Ruby is the portrait of a man whose fate has been wretched from his control by more powerful men. Jack Ruby believes in the American dream, the “good old days” in Chicago, and the code of honor of the mafia but it gets him nowhere. Ruby is a study of the machinations that control Ruby and his best dancer Candy Cane (Sherilyn Fenn) and the emotional fallout that accompanies their desperation. This desperate moment of truth is correlated to Ruby’s assassination of Oswald and his ensuing trial. In short, Ruby turns the life of Jack Ruby into a tragedy.

Mackenzie gets a great performance from Aiello and anchors a the entire film on the actor’s sympathetic “everyman” portrayal of Jack Ruby. The details, conspiracies, and manipulations that propel and/or stop Jack Ruby are kept intentionally muddled. Mackenzie wants to keep the viewer as disoriented and anxious as the titular lead; frantically grasping for some sort of control. History doesn’t matter in Ruby because it simply cannot matter in a story so immersed in the subjective experiences of a CIA patsy.
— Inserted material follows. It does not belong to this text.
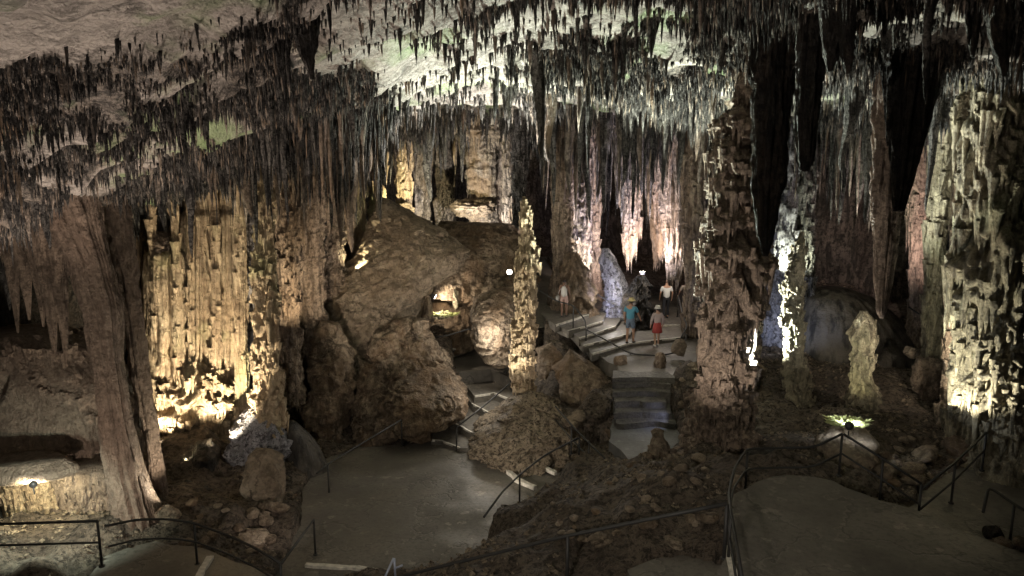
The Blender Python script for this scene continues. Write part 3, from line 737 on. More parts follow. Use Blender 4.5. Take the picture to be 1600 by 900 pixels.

Ruby is a better film than JFK because it invites the viewer to accept the unknowing of history as a part of understanding the motives behind a single player involved in the case. JFK sprawls and gets lost in its messaging while Mackenzie constantly doubles down on the narrow focus of his film. JFK is a film so sure of itself that it endeavors to reinvent its genre. Ruby simply finds a genre by way of examining history. To Mackenzie the story of Jack Ruby read like a dime-store mafia yarn so he tells it that way, mining his own work in the crime film genre to do so. Ruby is a post-modern telling of history; JFK is history as post-modernism.